*Exercise requirements*: From the very first line of the data to the line containing "SUN_AZ, SUN_EL = R(143), R(16)", retype everything exactly, leaving the pictures behind.

[Begin Collected material]

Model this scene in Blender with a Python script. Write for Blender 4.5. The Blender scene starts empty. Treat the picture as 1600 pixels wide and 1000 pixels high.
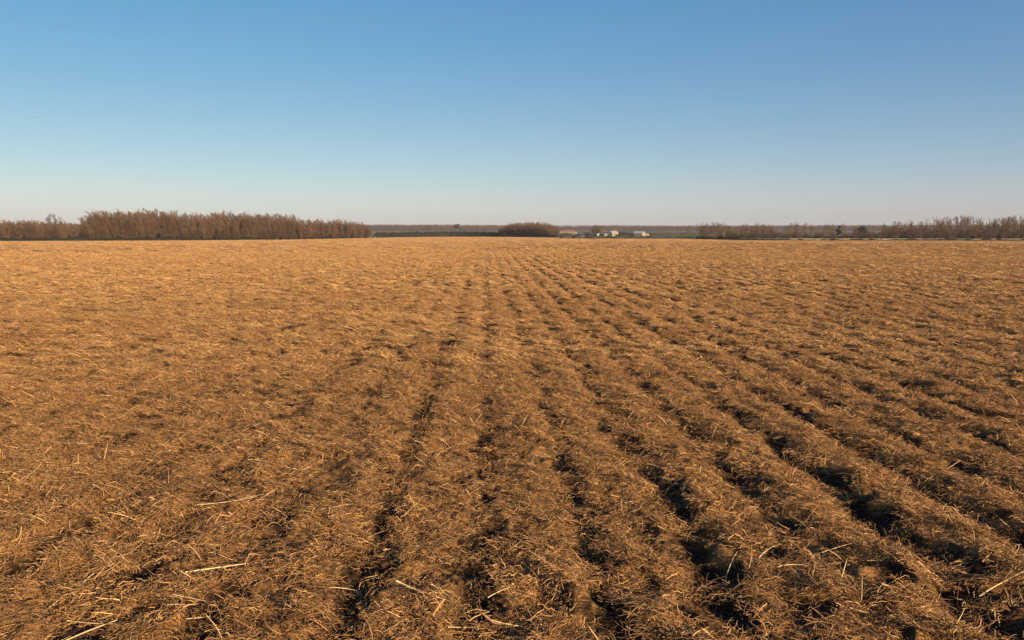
import bpy, math, random
import numpy as np
from mathutils import Vector, Matrix, Euler

random.seed(11)
rng = np.random.default_rng(11)
scene = bpy.context.scene
COL = scene.collection
R = math.radians

# ------------------------------------------------------------------ camera numbers
F = 1256.0                 # focal length in pixels of a 1600 px wide frame
CAMH = 2.2
YAW = math.atan(38 / F)    # camera looks a little to the right of the plough rows (+Y)
PITCH = math.atan(137 / F)
HORIZON = 363.0
EXPOSURE = 1.0
SUN_AZ, SUN_EL = R(143), R(16)   # clockwise from +Y


def ray(px, py):
    x, y = (px - 800) / F, (500 - py) / F
    d = Vector((x, math.cos(PITCH) + y * math.sin(PITCH), -math.sin(PITCH) + y * math.cos(PITCH)))
    return Vector((d.x * math.cos(YAW) + d.y * math.sin(YAW), -d.x * math.sin(YAW) + d.y * math.cos(YAW), d.z))


def ground_at(px, py, z=0.0):
    d = ray(px, py)
    t = (z - CAMH) / d.z
    return d.x * t, d.y * t


def along(px, dist):
    """ground position seen in column px, dist metres of depth away"""
    d = ray(px, HORIZON)
    k = dist / math.hypot(d.x, d.y) / (1.0) * math.hypot((px - 800) / F, 1.0)
    return d.x * k, d.y * k


def top_h(py, dist):
    return CAMH + (HORIZON - py) / F * dist


# ------------------------------------------------------------------ noise
_P = np.random.default_rng(5).permutation(4096).astype(np.int64)
_A = np.random.default_rng(6).uniform(0, 2 * np.pi, 4096)
_GX, _GY = np.cos(_A), np.sin(_A)


def pn(x, y, seed=0):
    x = np.asarray(x, float) + seed * 37.31
    y = np.asarray(y, float) + seed * 91.17
    xi, yi = np.floor(x).astype(np.int64), np.floor(y).astype(np.int64)
    xf, yf = x - xi, y - yi
    u = xf * xf * xf * (xf * (xf * 6 - 15) + 10)
    v = yf * yf * yf * (yf * (yf * 6 - 15) + 10)

    def g(a, b, dx, dy):
        h = _P[(_P[a & 4095] + b) & 4095]
        return _GX[h] * dx + _GY[h] * dy
    n00 = g(xi, yi, xf, yf)
    n10 = g(xi + 1, yi, xf - 1, yf)
    n01 = g(xi, yi + 1, xf, yf - 1)
    n11 = g(xi + 1, yi + 1, xf - 1, yf - 1)
    return 1.5 * ((n00 * (1 - u) + n10 * u) * (1 - v) + (n01 * (1 - u) + n11 * u) * v)


def sstep(a, b, x):
    t = np.clip((x - a) / (b - a), 0, 1)
    return t * t * (3 - 2 * t)


# ------------------------------------------------------------------ field relief
PITS_PX = [(896,772,1),(1058,805,1.5),(1160,748,1.2),(1217,826,1.2),(914,877,1.5),(1115,904,1.5),(1150,910,1.2),(860,946,1.4),
 (1202,880,1.2),(1007,847,.9),(1085,868,1.2),(1256,961,1.6),(1160,985,1.4),(965,988,1.2),(1088,992,1),(1052,778,.9),
 (1306,757,1.4),(1330,787,1.3),(1378,811,1.5),(1399,847,1.5),(1471,871,1.4),(1531,898,1.4),(1519,967,1.8),(1555,991,1.6),(1510,751,1.3),
 (1558,814,1.3),(1396,910,1.2),(1312,868,1),(1594,850,1.3),(1492,928,1.2),(445,820,1.2),(559,886,1.2),(559,925,1.3),(616,781,1.2),
 (592,823,1.2),(721,760,1.3),(751,856,1.3),(733,955,1.3),(808,856,1),(532,970,1.2),(850,955,1.2),(466,781,1),(820,724,1),(772,718,1),
 (733,712,1),(763,916,1),(604,898,1.2),(234,748,1),(348,751,1.1),(207,835,1),(207,862,1),(129,901,1.2),(72,871,1),(405,820,1),
 (249,967,1.1),(318,964,1.1),(381,877,1),(9,901,1.2),(84,952,1),(450,910,.9),(574,626,1),(848,646,1.2),(924,634,1.5),(1056,586,1.4),
 (940,674,1.4),(968,698,1.4),(996,714,1.4),(880,570,1.2),(860,530,1.1),(728,714,1),(776,718,1.1),(660,646,1),(672,626,1),(856,656,1.1),
 (716,750,1.2),(1100,610,1.2),(1132,646,1.3),(1048,646,1.2),(964,522,1),(856,458,1),(1000,614,1),(1168,542,1.2),(1364,548,1.3),(1340,610,1.3),
 (1432,608,1.5),(1512,590,1.2),(1576,610,1.3),(1180,678,1.3),(1448,650,1.3),(1500,642,1.3),(1220,714,1.3),(1540,686,1.5),(1300,594,1.2),
 (1304,758,1.4),(1588,568,1.2),(1384,690,1.2),(1316,658,1.1),(1552,654,1.2),(13,603,.8),(95,595,.6),(83,608,.5),(136,621,.7),(134,578,.6),
 (345,740,.9),(270,708,.9),(500,700,.9),(640,690,.9),(690,660,.9),(820,560,.9),(790,540,.8),(905,500,.9),(920,600,1),(560,660,.8),(450,640,.7)]
_pits = []
for _px, _py, _s in PITS_PX:
    _x, _y = ground_at(_px, _py, -0.03)
    _d = math.hypot(_x, _y)
    _k = _s * (0.86 + 0.008 * min(_d, 30))
    _pits.append((_x, _y, 0.070 * _k, 0.088 * _k * (1 + 0.012 * _d), 0.046 * min(_s, 1.4) * (1 + 0.006 * _d)))
PITS = np.array(_pits)
ROW = 0.755
ROW_X0 = 0.335


def relief(x, y):
    """(height, straw cover 0..1) of the field at x, y (arrays)"""
    x = np.asarray(x, float); y = np.asarray(y, float)
    r = np.hypot(x, y)
    xr = x + 0.045 * pn(x * 0.35, y * 0.12, 1) + 0.035 * pn(x * 0.9, y * 0.7, 2)
    c = np.cos(2 * np.pi * (xr - ROW_X0) / ROW)             # +1 on a ridge
    side = 0.25 + 0.75 * sstep(-4.5, 2, x - 0.02 * y)                   # rows stand out to the middle and right
    mod = 0.65 + 0.5 * pn(x * 0.4, y * 0.35, 3)
    amp = (0.008 + 0.010 * side) * np.clip(mod, 0.2, 1.3)
    fade = 1 - sstep(90, 220, r)
    dfur = np.abs(((xr - ROW_X0 - ROW / 2) / ROW + 0.5) % 1.0 - 0.5) * ROW      # distance to the furrow line
    gmod = np.clip(0.72 + 0.8 * pn(x * 0.6, y * 0.3, 13) + 0.75 * pn(x * 2.2, y * 1.5, 17), 0.05, 1.5) * (0.35 + 0.65 * side)
    farw = sstep(16, 45, r)
    gmod = gmod * (1 - 0.7 * farw) + 0.7 * farw * (0.35 + 0.65 * side) * 1.1
    h = amp * c * fade - (0.036 + 0.030 * farw) * gmod * np.exp(-(dfur / 0.085) ** 2) * fade
    h += 0.030 * pn(x * 1.5, y * 1.2, 4) * fade
    h += 0.044 * pn(x * 3.9, y * 3.3, 5) * (1 - sstep(40, 110, r))
    near = 1 - sstep(12, 40, r)
    h += 0.032 * pn(x * 7.6, y * 6.6, 6) * (1 - sstep(22, 65, r)) + 0.012 * pn(x * 17, y * 16, 7) * near
    row_on = (0.30 + 0.70 * side) * np.clip(0.75 + 0.9 * pn(x * 0.5, y * 0.25, 13), 0.15, 1.3)
    fur = np.clip(0.0 - 1.0 * c, 0, 1)
    cov = 0.60 + 0.22 * pn(x * 1.9, y * 1.0, 8) + 0.36 * pn(x * 5.2, y * 4.2, 9) + 0.14 * pn(x * 0.35, y * 0.2, 14) - (0.42 + 0.38 * sstep(12, 35, r)) * fur * row_on
    # small hollows: everywhere a few, many along the furrows
    q = pn(x * 3.9, y * 2.4, 10) + 0.5 * pn(x * 8.6, y * 6.2, 11)
    hole = sstep(0.20, 0.62, q + 0.42 * fur * row_on - 0.12) * (0.45 + 0.55 * side)
    h -= 0.028 * hole * (1 - sstep(60, 140, r))
    rough = near * np.clip(0.9 - cov, 0.15, 1)
    h += rough * (0.030 * pn(x * 13, y * 12, 15) + 0.018 * pn(x * 29, y * 27, 16))
    cov -= 0.42 * hole + 0.30 * gmod * np.exp(-(dfur / 0.10) ** 2)
    # hollows seen in the photo
    for px_, py_, sx, sy, dep in PITS:
        m = (np.abs(x - px_) < 3.2 * sx + .25) & (np.abs(y - py_) < 3.2 * sy + .25)
        if not m.any():
            continue
        xx, yy = x[m] - px_, y[m] - py_
        wob = 1 + 0.45 * pn(xx * 6 + px_, yy * 5 + py_, 12)
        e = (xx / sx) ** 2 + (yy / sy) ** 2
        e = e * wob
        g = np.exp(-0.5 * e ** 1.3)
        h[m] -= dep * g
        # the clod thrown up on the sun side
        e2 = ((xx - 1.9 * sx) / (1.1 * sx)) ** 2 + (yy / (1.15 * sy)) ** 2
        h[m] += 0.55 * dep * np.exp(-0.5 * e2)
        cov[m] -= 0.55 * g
    return h, np.clip(cov, 0, 1)


# far edge of the field as (azimuth px column, metres)
EDGE = np.array([(-1500, 150), (-600, 175), (0, 206), (140, 212), (300, 226), (460, 250), (560, 300), (600, 345), (700, 420), (780, 400),
                 (870, 345), (900, 292), (1050, 288), (1160, 227), (1400, 216), (1600, 211), (2200, 192), (3000, 180)], float)


def px_of(x, y):
    """photo column in which ground point x, y shows"""
    X = x * math.cos(YAW) - y * math.sin(YAW)
    Y = x * math.sin(YAW) + y * math.cos(YAW)
    return 800 + F * X / np.maximum(Y, 1e-6)


def edge_depth(px):
    return np.interp(px, EDGE[:, 0], EDGE[:, 1])


def terrain(x, y):
    x = np.asarray(x, float); y = np.asarray(y, float)
    r = np.hypot(x, y)
    z = np.interp(r, [0, 140, 420, 750, 1000, 1230, 1650, 2100, 2500], [-0.55, -0.5, -0.75, -1.0, 0.2, 3.4, 7.8, 6, 0])
    z = z + np.where(r > 900, (r - 900) / 700, 0) * 1.5 * pn(x / 420, y / 420, 20)
    return z


def tz(x, y):
    return float(terrain(np.array([x]), np.array([y]))[0])


# ------------------------------------------------------------------ materials
def new_mat(name):
    m = bpy.data.materials.new(name)
    m.use_nodes = True
    nt = m.node_tree
    b = nt.nodes['Principled BSDF']
    return m, nt, b


def N(nt, kind, **kw):
    n = nt.nodes.new(kind)
    for k, v in kw.items():
        if k in n.inputs:
            n.inputs[k].default_value = v
        else:
            setattr(n, k, v)
    return n


def ramp(nt, stops, interp='LINEAR'):
    n = nt.nodes.new('ShaderNodeValToRGB')
    n.color_ramp.interpolation = interp
    els = n.color_ramp.elements
    while len(els) < len(stops):
        els.new(0.5)
    for e, (p, c) in zip(els, stops):
        e.position = p
        e.color = (*c, 1)
    return n


def simple(name, colour, rough=0.8, var=0.15, scale=2.0, spec=0.3):
    """plain surface with noise mottling and a little difference between objects"""
    m, nt, b = new_mat(name)
    tc = N(nt, 'ShaderNodeTexCoord')
    no = N(nt, 'ShaderNodeTexNoise', Scale=scale, Detail=6.0, Roughness=0.6)
    nt.links.new(tc.outputs['Object'], no.inputs['Vector'])
    oi = N(nt, 'ShaderNodeObjectInfo')
    lo = tuple(c * (1 - var) for c in colour); hi = tuple(min(1, c * (1 + var)) for c in colour)
    rp = ramp(nt, [(0.3, lo), (0.7, hi)])
    nt.links.new(no.outputs['Fac'], rp.inputs['Fac'])
    hsv = N(nt, 'ShaderNodeHueSaturation')
    mr = N(nt, 'ShaderNodeMapRange')
    mr.inputs['To Min'].default_value = 1 - var; mr.inputs['To Max'].default_value = 1 + var
    nt.links.new(oi.outputs['Random'], mr.inputs['Value'])
    nt.links.new(mr.outputs['Result'], hsv.inputs['Value'])
    nt.links.new(rp.outputs['Color'], hsv.inputs['Color'])
    nt.links.new(hsv.outputs['Color'], b.inputs['Base Color'])
    b.inputs['Roughness'].default_value = rough
    b.inputs['Specular IOR Level'].default_value = spec
    return m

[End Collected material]

*Task response*:
Model this scene in Blender with a Python script. Write for Blender 4.5. The Blender scene starts empty. Treat the picture as 1600 pixels wide and 1000 pixels high.
import bpy, math, random
import numpy as np
from mathutils import Vector, Matrix, Euler

random.seed(11)
rng = np.random.default_rng(11)
scene = bpy.context.scene
COL = scene.collection
R = math.radians

# ------------------------------------------------------------------ camera numbers
F = 1256.0                 # focal length in pixels of a 1600 px wide frame
CAMH = 2.2
YAW = math.atan(38 / F)    # camera looks a little to the right of the plough rows (+Y)
PITCH = math.atan(137 / F)
HORIZON = 363.0
EXPOSURE = 1.0
SUN_AZ, SUN_EL = R(143), R(16)   # clockwise from +Y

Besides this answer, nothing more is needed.